Obviously those policies have not been forthcoming from the administration of Barack Obama.

“The United States does not see itself as a country when it comes to trade, and does not see itself as having a national interest,” Dave Johnson wrote recently for the progressive Campaign for America’s Future.  “It’s against the current dominant ideology to act as a country or to have – any – particular national interest when it comes to trade.  So we do not as a country confront other countries even when those countries act in ways that confront us as a country.  We do not have a national economic policy.  We do not respond when countries manipulate their currencies to drive our currency up in price.  We send our businesses out alone to compete in the world – against countries.  We don’t even do anything about it if those companies decide to become companies of other countries!”

According to Johnson, the end result is that “we end up having a massive, enormous, humongous trade deficit that drains us as a country of jobs, factories, entire industries and our national wealth and standard of living.”

Back in January, Chinese premier Li Keqiang vowed that his nation would keep its currency “basically stable.”

“China has no intention of stimulating exports through competitive currency devaluation,” he added.

That promise has clearly been broken – the only question now is whether the United States is going to do anything about it?

Progressives aren’t the only ones sounding the alarm against Chinese currency manipulation.  At the other end of the political spectrum, presumptive GOP presidential nominee Donald Trump has made the issue one of the central planks of his candidacy.

“On day one of a Trump administration, the U.S. Treasury Department will designate China a currency manipulator,” Trump wrote last November in The Wall Street Journal.  “This designation will trigger a series of actions that will start the process of imposing countervailing duties on cheap Chinese imports, defending American manufacturing and preserving American jobs.

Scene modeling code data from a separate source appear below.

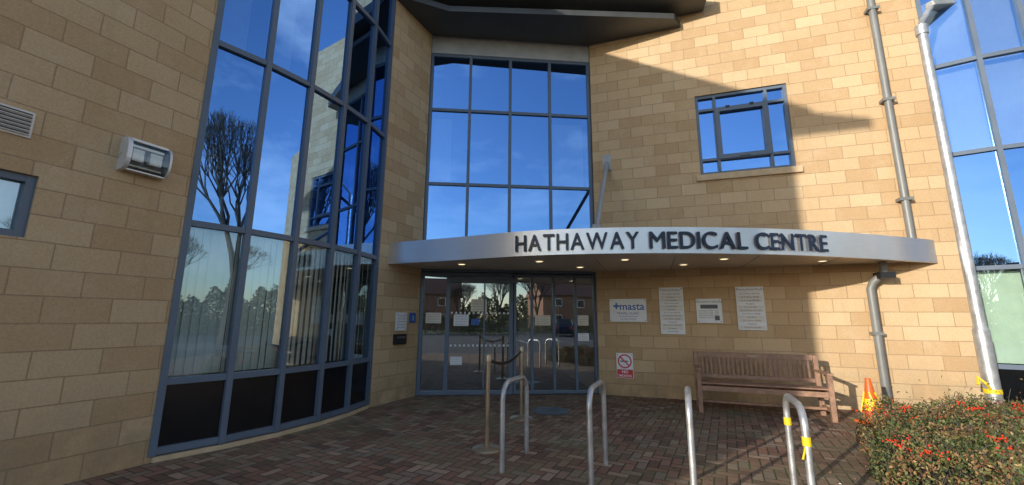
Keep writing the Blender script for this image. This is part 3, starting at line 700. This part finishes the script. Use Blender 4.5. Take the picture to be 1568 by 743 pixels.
hedge()

# ------------------------------------------------------------ surroundings (seen in the glass)
def tree_mesh(seed,h):
    rn=random.Random(seed); mb=MB()
    def grow(p,d,L,r,dep):
        q=p+d*L*.5+Vector((rn.gauss(0,.03),rn.gauss(0,.03),0))*L; e=p+(d+Vector((rn.gauss(0,.10),rn.gauss(0,.10),.05))).normalized()*L
        mb.tube([p,q,e],r,M['bark'],5 if dep<3 else 3,False,r1=r*.68)
        if dep>=7: return
        k=4 if dep in (1,2) else 3 if dep in(0,3,5,6) else 2
        for i in range(k):
            an=rn.uniform(.2,.5); ph=2*math.pi*(i+rn.random()*.7)/k
            a=d.orthogonal().normalized(); b=d.cross(a); nd=(d*math.cos(an)+(a*math.cos(ph)+b*math.sin(ph))*math.sin(an)+Vector((0,0,.14))).normalized()
            grow(e,nd,L*rn.uniform(.66,.84),max(r*.6,.008),dep+1)
    grow(Vector((0,0,0)),Vector((0,0,1)),h*.2,h*.018,0)
    o=mb.obj('bare_tree'); return o
t=tree_mesh(3,11); t.location=(15.6,-4.2,0); t.scale=(1.35,1.35,1.6)
for i,(x,y,s) in enumerate(((5.5,-31,.9),(1.5,-34,.75),(10.5,-33,1.),(31,-2,1.),(29,-16,1.15),(33,6,.85),(-6,-33,.9),(22,-26,1.))):
    o=bpy.data.objects.new('bare_tree',t.data); link(o); o.location=(x,y,0); o.scale=(s,s,s); o.rotation_euler=(0,0,i*1.3)
def clump_mass(name,pts,h,wd,cnt,size):
    P=[Vector((*p,0)) for p in pts]
    segs=[(P[i],P[i+1]) for i in range(len(P)-1)]; L=[(b-a).length for a,b in segs]; tot=sum(L)
    cen=np.zeros((cnt,3))
    for i in range(cnt):
        s=random.random()*tot; k=0
        while s>L[k]: s-=L[k];k+=1
        a,b=segs[k]; d=(b-a).normalized(); nn=Vector((d.y,-d.x,0)); hh=h*(.8+.2*math.sin(s*.7+k)+.12*math.sin(s*2.3))
        p=a+d*s+nn*random.gauss(0,wd*.35); cen[i]=(p.x,p.y,random.random()**.8*hh)
    a=rng.normal(size=(cnt,3)); a/=np.linalg.norm(a,axis=1)[:,None]; b=np.cross(a,rng.normal(size=(cnt,3))); b/=np.linalg.norm(b,axis=1)[:,None]
    V=np.stack([cen-a*size,cen+b*size*.6,cen+a*size,cen-b*size*.6],1).reshape(-1,3)
    me=bpy.data.meshes.new(name); me.from_pydata(V.tolist(),[],[tuple(range(4*i,4*i+4)) for i in range(cnt)]); me.materials.append(M['hedge'])
    link(bpy.data.objects.new(name,me))
clump_mass('boundary_hedge',[(-14,-27),(27,-27),(31,8)],2.0,1.2,40000,.08)
clump_mass('distant_tree_line',[(-60,-70),(0,-80),(60,-65),(80,-20),(80,40)],7,6,60000,.3)
def house(x,y,rot,w,d,h):
    e=empty('brick_house'); mx=Matrix.Translation((x,y,0))@Matrix.Rotation(rot,4,'Z'); mb=MB()
    mb.box(-w/2,w/2,-d/2,d/2,0,h,M['brick'],mx); mb.obj('walls',e); mb=MB()
    R=[mx@Vector(v) for v in ((-w/2-.3,-d/2-.4,h-.1),(w/2+.3,-d/2-.4,h-.1),(w/2+.3,0,h+d*.35),(-w/2-.3,0,h+d*.35),(w/2+.3,d/2+.4,h-.1),(-w/2-.3,d/2+.4,h-.1))]
    mb.face([R[0],R[1],R[2],R[3]],M['tile']); mb.face([R[3],R[2],R[4],R[5]],M['tile']); mb.face([R[1],R[4],R[2]],M['brick']); mb.face([R[0],R[3],R[5]],M['brick']); mb.obj('roof',e)
    mb=MB()
    for s in (-1,1):
        for k in (-.3,0,.3):
            for z in (.9,3.4): mb.box(k*w-.6,k*w+.6,s*d/2-.02 if s>0 else -d/2-.04,s*d/2+.04 if s>0 else -d/2+.02,z,z+1.2,M['white'],mx); mb.box(k*w-.52,k*w+.52,(d/2+.041)if s>0 else -d/2-.045,(d/2+.045) if s>0 else -d/2-.041,z+.08,z+1.12,M['spandrel'],mx)
    mb.obj('windows',e)
house(44,-8,1.3,9,7,5.2); house(47,6,1.5,9,7,5.2); house(-4,-52,.1,12,8,5.2); house(20,-50,-.1,12,8,5.2)
def car(x,y,rot):
    e=empty('parked_car'); mx=Matrix.Translation((x,y,0))@Matrix.Rotation(rot,4,'Z')
    def loft(mb,st,m):
        rings=[[mx@Vector(v) for v in ((X,-w,z0),(X,-w*1.02,(z0+z1)/2),(X,-w*k,z1),(X,w*k,z1),(X,w*1.02,(z0+z1)/2),(X,w,z0))] for X,z0,z1,w,k in st]
        for i in range(len(rings)-1):
            for j in range(6): mb.face([rings[i][j],rings[i][(j+1)%6],rings[i+1][(j+1)%6],rings[i+1][j]],m)
        mb.face(rings[0][::-1],m); mb.face(rings[-1],m)
    mb=MB(); loft(mb,[(-2.1,.35,.62,.75,.9),(-2.0,.25,.85,.85,.92),(-1.2,.22,.93,.88,.92),(1.2,.22,.98,.88,.92),(1.95,.25,.95,.86,.92),(2.1,.35,.8,.8,.9)],M['carpaint']); mb.obj('body',e)
    mb=MB(); loft(mb,[(-1.15,.92,.94,.78,.95),(-.45,.92,1.42,.76,.78),(1.1,.92,1.45,.76,.78),(1.85,.92,.97,.76,.95)],M['spandrel']); mb.obj('cabin',e)
    mb=MB(); loft(mb,[(-.42,1.425,1.44,.58,.95),(1.05,1.455,1.47,.58,.95)],M['carpaint']); mb.obj('roof',e)
    mb=MB()
    for X in (-1.3,1.3):
        for s in (-1,1): mb.tube([mx@Vector((X,s*.7,.32)),mx@Vector((X,s*.9,.32))],.32,M['tyre'],18); mb.tube([mx@Vector((X,s*.9,.32)),mx@Vector((X,s*.905,.32))],.19,M['galv'],12)
    mb.obj('wheels',e)
    mb=MB()
    for s in (-.6,.6): mb.box(-2.11,-1.98,s-.17,s+.17,.62,.76,M['white'],mx); mb.box(2.03,2.11,s-.12,s+.12,.65,.85,M['red'],mx)
    mb.obj('lights',e)
car(9.5,-19,1.9); car(14.5,-19,1.57); car(20,-12,1.57)

# ------------------------------------------------------------ light
SD=Vector((-.757,-.653)).normalized(); EL=math.radians(12.)
sun=bpy.data.lights.new('sun','SUN'); sun.energy=5.0; sun.angle=math.radians(.5); sun.color=(1,.92,.80)
so=bpy.data.objects.new('sun',sun); COL.objects.link(so)
to=Vector((SD.x*math.cos(EL),SD.y*math.cos(EL),math.sin(EL))); so.rotation_euler=to.to_track_quat('Z','Y').to_euler(); so.location=to*60
w=bpy.data.worlds.new('World'); scene.world=w; w.use_nodes=True; nt=w.node_tree; nt.nodes.clear()
ow=N(nt,'ShaderNodeOutputWorld'); bg=N(nt,'ShaderNodeBackground'); lk(nt,bg.outputs[0],ow.inputs[0])
sky=N(nt,'ShaderNodeTexSky'); sky.sky_type='NISHITA'; sky.sun_disc=False; sky.sun_elevation=EL; sky.sun_rotation=math.atan2(SD.x,SD.y)
sky.air_density=1.; sky.dust_density=.6; sky.ozone_density=1.8
tc=N(nt,'ShaderNodeTexCoord'); mpn=N(nt,'ShaderNodeMapping'); mpn.inputs['Scale'].default_value=(1.,1.6,3.2); mpn.inputs['Rotation'].default_value=(.3,.2,.6); lk(nt,tc.outputs['Generated'],mpn.inputs[0])
cn=noise(nt,mpn.outputs[0],1.7,8,.6); cf=mth(nt,'MULTIPLY',ramp(nt,cn,.47,.78),.5)
skyg=mixc(nt,1.,sky.outputs[0],(1.75,1.75,1.8),'MULTIPLY')
lk(nt,mixc(nt,cf,skyg,(15.,14.,13.)),bg.inputs[0]); bg.inputs[1].default_value=.15

# ------------------------------------------------------------ camera
cam=bpy.data.cameras.new('camera'); cam.sensor_width=36; cam.lens=634/1568*36; cam.clip_end=1500; cam.clip_start=.05
co=bpy.data.objects.new('camera',cam); COL.objects.link(co)
co.matrix_world=Matrix.Translation((0,0,1.4))@Matrix.Rotation(math.radians(90+10.6),4,'X')@Matrix.Rotation(.0068,4,'Z')
scene.camera=co
scene.view_settings.view_transform='Standard'; scene.view_settings.look='None'; scene.view_settings.exposure=0
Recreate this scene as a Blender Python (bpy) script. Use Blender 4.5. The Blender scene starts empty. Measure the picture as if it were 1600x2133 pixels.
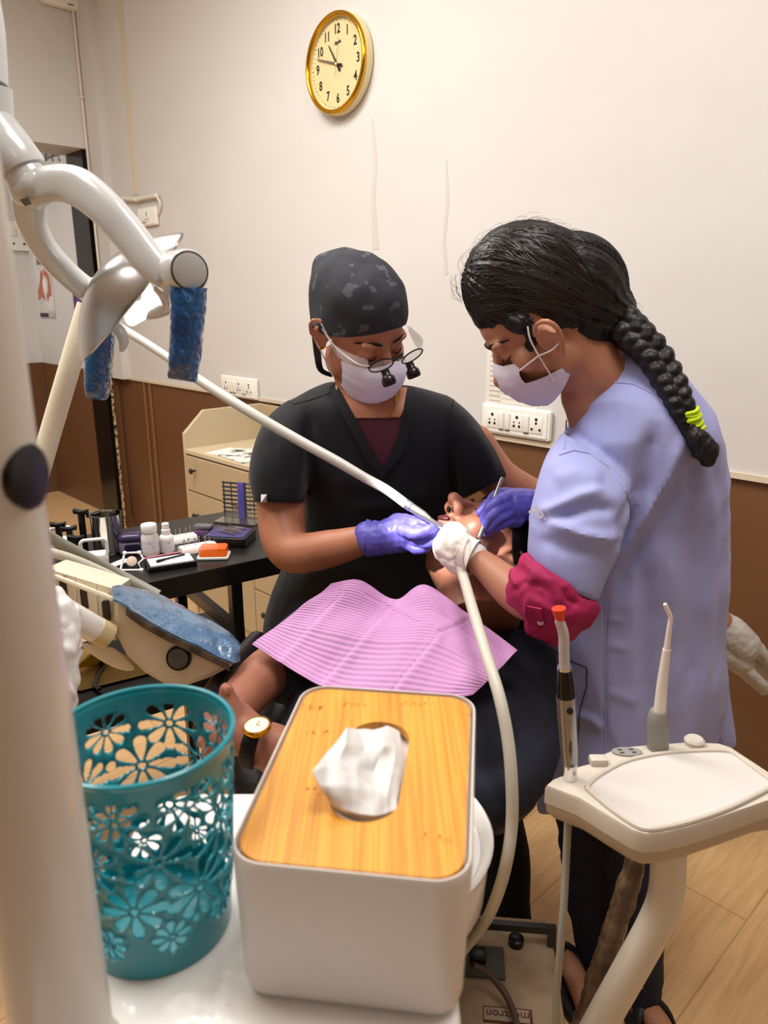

Add to these actions direct and focused protection of intellectual property and we will be back on the path to being the world standard for economic liberty and growth.”

Trump – and progressive icon Bernie Sanders – have also ripped presumed Democratic nominee Hillary Clinton (along with numerous status quo “Republicans”) for their support of rigged trade deals like “Obamatrade.”

Our view?  Trump is absolutely correct in opposing these crony capitalist trade deals – which have been utterly disastrous for the U.S. economy.  He’s also correct to put China on notice regarding its ongoing currency depreciation.

Critics of Trump argue his policies would usher in a global “trade war.”  Last time we checked, though, America spent $4-6 trillion on a pair of foolhardy wars (here and here) – which it waged in the name of protecting our “national interests.”

Is restoring the vitality of our economy not a compelling “national interest?”